Mon cher Sossius Sénécion, Polybe recommandait à Scipion
l'Africain de ne jamais s'en aller de la place publique
avant de s'être fait quelque nouvel ami dans le nombre des
citoyens. Par « ami » l'on doit entendre non pas, dans le
sens rigoureux et subtil du mot, celui dont le dévouement
est solide, inébranlable, mais un homme animé de cette
commune bienveillance dont parle Dicaearque, quand il dit
que l'on doit s'assurer la bienveillance de tous et l'amitié
des gens de bien. Car l'amitié se conquiert par une
longue durée de temps et par la vertu, et la bienveillance
se produit à la suite des relations d'affaires, des rapprochements
de société ou de jeux, entre habitants d'une
même ville. Sa raison d'être, elle la trouve dans les circonstances
du moment, qui viennent toujours en aide aux dispositions
conciliantes, affectueuses et agréables.
Or, examinez si cette recommandation de Polybe n'est
d'un adroit usage que pour la place publique, et si elle ne
peut pas s'appliquer également aux festins : de manière
qu'il ne faille jamais quitter la table avant de s'être acquis
la bienveillance et l'amitié de ceux à côté de qui l'on a été
placé et qui se sont trouvés là. On descend sur la place
publique pour ses affaires et pour d'autres intérêts ; mais à
un festin, les hommes de sens s'y rendent pour acquérir des
amis, non moins que pour faire plaisir à ceux qu'ils ont déjà.

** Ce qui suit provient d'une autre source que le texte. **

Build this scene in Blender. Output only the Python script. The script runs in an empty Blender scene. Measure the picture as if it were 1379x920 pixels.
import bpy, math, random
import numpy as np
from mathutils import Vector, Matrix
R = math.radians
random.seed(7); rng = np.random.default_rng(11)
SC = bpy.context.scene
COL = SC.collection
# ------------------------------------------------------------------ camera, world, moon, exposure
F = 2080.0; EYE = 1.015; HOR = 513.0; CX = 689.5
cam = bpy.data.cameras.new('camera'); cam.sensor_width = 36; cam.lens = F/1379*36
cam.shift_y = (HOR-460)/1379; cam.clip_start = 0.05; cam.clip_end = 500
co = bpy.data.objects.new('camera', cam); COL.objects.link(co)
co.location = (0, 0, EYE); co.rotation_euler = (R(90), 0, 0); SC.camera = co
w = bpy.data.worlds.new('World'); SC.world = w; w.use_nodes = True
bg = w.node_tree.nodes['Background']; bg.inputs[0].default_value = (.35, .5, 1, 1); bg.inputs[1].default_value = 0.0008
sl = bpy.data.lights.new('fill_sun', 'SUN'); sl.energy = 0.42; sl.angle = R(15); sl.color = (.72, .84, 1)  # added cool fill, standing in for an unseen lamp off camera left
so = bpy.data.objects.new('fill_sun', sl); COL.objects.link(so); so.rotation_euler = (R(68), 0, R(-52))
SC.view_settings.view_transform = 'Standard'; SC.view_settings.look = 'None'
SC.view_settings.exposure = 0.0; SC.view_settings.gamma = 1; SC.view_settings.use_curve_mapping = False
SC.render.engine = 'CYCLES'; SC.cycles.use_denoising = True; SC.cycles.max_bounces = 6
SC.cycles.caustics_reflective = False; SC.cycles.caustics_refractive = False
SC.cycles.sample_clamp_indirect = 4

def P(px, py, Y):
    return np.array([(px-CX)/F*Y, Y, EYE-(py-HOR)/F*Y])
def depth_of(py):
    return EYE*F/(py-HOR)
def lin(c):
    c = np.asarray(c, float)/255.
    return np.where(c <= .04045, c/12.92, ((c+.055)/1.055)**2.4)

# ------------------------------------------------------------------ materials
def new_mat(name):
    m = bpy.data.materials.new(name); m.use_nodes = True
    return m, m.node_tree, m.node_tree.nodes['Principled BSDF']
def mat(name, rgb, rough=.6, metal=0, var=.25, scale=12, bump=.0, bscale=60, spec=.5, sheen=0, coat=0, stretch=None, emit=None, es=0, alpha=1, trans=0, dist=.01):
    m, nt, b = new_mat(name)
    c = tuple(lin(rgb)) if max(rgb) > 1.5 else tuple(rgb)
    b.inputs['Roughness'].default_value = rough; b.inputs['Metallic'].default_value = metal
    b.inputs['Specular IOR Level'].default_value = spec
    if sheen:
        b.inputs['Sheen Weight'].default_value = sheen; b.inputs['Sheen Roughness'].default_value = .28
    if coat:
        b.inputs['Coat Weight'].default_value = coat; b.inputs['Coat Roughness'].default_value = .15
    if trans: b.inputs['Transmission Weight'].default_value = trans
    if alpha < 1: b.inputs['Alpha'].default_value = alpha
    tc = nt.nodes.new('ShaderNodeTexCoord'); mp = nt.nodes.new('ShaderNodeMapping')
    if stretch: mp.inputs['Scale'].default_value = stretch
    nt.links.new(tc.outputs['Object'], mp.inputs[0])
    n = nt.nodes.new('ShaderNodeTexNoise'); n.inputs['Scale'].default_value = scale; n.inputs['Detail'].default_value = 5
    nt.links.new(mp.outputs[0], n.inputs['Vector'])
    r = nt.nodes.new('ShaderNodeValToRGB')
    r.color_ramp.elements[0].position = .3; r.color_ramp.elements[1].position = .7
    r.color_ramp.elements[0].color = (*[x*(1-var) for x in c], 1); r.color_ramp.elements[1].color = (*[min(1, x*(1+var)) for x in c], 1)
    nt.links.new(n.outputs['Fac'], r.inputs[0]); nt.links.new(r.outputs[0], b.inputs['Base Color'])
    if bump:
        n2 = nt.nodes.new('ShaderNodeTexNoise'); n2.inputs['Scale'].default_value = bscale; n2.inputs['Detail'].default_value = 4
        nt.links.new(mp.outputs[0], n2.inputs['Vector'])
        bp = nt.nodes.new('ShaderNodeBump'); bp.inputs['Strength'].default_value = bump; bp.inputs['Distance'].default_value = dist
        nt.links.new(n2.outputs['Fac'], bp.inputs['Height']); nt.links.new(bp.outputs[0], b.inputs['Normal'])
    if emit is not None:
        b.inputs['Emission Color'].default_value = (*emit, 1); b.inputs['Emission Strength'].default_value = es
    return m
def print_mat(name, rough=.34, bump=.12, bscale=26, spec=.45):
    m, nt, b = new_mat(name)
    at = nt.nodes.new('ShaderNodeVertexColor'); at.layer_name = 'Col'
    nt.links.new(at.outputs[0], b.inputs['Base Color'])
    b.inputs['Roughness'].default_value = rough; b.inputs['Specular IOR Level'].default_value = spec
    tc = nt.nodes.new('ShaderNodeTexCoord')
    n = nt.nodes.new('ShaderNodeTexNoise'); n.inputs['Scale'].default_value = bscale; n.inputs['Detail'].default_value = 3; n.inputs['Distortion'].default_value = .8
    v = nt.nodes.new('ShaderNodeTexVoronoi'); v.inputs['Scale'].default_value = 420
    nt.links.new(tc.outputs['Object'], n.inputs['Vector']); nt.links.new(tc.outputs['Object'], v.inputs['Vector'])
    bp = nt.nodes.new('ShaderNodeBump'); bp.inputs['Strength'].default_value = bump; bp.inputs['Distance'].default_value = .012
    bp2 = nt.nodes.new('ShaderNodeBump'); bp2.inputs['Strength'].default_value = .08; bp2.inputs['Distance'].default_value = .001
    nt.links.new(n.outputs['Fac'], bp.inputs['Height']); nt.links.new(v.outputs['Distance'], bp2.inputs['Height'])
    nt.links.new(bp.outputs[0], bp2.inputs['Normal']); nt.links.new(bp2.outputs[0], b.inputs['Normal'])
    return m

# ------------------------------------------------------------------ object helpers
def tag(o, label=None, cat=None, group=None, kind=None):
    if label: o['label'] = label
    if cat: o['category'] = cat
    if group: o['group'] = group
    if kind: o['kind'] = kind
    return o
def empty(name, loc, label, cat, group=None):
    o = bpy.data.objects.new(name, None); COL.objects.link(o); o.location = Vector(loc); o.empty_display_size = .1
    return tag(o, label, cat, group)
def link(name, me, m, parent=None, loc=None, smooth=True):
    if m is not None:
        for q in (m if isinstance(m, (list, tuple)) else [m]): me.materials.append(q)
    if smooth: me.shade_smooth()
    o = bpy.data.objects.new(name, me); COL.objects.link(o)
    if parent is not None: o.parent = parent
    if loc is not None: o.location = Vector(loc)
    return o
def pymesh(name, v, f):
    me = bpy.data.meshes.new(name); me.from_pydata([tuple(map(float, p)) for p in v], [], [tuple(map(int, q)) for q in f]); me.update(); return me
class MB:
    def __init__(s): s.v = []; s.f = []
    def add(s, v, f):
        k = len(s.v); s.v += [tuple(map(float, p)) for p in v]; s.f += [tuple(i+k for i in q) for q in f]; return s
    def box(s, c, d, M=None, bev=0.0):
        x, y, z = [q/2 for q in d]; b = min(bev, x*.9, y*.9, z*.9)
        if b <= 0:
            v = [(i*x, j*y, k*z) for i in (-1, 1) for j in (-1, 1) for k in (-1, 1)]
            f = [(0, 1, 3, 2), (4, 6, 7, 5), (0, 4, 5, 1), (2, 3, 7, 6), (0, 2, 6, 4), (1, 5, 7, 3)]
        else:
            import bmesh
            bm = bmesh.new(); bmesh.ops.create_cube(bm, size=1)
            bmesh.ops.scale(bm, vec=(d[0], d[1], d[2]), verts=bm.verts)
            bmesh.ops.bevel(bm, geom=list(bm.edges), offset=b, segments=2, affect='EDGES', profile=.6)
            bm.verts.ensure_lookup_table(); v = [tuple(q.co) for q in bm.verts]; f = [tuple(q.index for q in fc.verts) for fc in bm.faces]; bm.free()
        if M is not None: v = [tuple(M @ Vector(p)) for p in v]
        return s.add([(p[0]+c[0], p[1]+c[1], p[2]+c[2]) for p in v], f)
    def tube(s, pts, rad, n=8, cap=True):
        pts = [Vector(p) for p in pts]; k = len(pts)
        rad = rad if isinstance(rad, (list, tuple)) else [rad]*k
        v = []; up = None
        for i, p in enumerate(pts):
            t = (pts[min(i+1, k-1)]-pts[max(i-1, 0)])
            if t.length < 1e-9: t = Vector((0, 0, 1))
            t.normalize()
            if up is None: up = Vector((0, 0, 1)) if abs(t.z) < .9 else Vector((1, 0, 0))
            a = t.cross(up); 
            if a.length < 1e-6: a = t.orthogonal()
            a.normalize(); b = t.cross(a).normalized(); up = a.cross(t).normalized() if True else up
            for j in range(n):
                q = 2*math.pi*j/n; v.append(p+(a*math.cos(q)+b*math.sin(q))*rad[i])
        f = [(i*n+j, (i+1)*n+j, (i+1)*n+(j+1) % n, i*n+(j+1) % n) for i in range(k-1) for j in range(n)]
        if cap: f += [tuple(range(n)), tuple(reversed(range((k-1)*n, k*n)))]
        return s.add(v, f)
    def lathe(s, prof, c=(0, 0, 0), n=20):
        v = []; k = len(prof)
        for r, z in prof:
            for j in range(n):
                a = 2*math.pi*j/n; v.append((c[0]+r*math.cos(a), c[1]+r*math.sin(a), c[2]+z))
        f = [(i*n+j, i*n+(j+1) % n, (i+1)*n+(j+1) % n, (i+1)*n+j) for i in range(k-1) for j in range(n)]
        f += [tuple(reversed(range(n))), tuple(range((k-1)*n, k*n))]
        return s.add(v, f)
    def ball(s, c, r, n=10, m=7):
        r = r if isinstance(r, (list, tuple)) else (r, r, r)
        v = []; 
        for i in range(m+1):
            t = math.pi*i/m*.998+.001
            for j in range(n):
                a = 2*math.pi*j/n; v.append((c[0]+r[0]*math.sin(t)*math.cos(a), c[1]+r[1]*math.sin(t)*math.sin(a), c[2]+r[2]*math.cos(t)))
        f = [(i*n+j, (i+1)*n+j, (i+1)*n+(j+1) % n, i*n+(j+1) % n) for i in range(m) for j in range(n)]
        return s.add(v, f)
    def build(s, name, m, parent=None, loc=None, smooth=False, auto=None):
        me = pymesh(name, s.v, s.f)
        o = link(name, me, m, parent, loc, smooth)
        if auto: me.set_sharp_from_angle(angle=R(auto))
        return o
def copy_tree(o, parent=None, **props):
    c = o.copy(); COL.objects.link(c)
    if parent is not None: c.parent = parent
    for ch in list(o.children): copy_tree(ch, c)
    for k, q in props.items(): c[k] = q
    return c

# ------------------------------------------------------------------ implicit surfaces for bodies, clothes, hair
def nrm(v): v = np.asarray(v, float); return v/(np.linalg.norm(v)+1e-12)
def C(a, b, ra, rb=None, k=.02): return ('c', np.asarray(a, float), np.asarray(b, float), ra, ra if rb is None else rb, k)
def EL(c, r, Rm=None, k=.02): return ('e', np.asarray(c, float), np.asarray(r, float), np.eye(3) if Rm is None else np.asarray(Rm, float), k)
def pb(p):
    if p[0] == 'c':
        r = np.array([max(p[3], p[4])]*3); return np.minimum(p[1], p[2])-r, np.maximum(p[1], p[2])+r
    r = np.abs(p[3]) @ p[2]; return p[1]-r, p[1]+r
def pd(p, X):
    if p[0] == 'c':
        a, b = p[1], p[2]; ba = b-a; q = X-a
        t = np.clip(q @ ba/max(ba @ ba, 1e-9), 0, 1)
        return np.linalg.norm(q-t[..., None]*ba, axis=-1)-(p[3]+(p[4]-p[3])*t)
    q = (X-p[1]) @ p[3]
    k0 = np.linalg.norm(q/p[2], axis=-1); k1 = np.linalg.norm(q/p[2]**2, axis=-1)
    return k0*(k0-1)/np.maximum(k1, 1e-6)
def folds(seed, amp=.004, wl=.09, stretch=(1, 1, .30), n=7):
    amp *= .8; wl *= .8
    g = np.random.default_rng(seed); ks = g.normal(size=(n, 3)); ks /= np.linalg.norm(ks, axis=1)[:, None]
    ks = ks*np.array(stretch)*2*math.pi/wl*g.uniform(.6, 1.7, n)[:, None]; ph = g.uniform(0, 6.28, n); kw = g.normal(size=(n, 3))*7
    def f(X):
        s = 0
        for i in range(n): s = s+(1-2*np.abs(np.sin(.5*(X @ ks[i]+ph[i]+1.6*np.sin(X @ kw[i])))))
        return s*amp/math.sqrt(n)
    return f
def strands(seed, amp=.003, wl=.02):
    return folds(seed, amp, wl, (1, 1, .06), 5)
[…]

C'est pourquoi, chercher à en emporter quelques-unes des
autres choses serait une bassesse odieuse; mais se retirer
après s'être gagné un plus grand nombre d'amis, est
une pratique aussi douce qu'honorable. Au contraire, celui
qui néglige ce soin rend son commerce désagréable et
incomplet, et il se retire ayant été convive par le ventre,
non par le cœur. Quand on est convié, ce n'est pas seulement
les viandes, le vin, les pâtisseries, c'est encore la conversation
que l'on vient partager, ainsi qu'un délassement
et une aménité qui se terminent en bienveillance. Car de
même que les athlètes, pour se saisir et s'entraîner, ont besoin
de poussière, de même aux dispositions amicales c'est
le vin qui donne prise, mêlé à la conversation. Celle-ci, à la
faveur du vin, fait passer du corps à l'âme des sentiments
affectueux et courtois qui la pénètrent. Autrement, le vin
flotte dans le corps, et ne fait rien de plus sérieux que de
le remplir. Aussi, comme le marbre, lorsqu'il refroidit le
fer qui est en fusion, lui fait perdre son humidité et son
coulant pour lui donner de la vigueur tout en le rendant
ductile et malléable; de même dans un festin la conversation
ne permet pas que ceux qui boivent ensemble se
laissent emporter complétement par le vin. Elle devient une
barrière; elle mêle aux ébats une douce et agréable gaieté,
si on la manie spirituellement. Bref, l'amitié est comme
un cachet dont il faut sceller les âmes, pendant que le vin
les amollit et les rend propres à recevoir toute empreinte.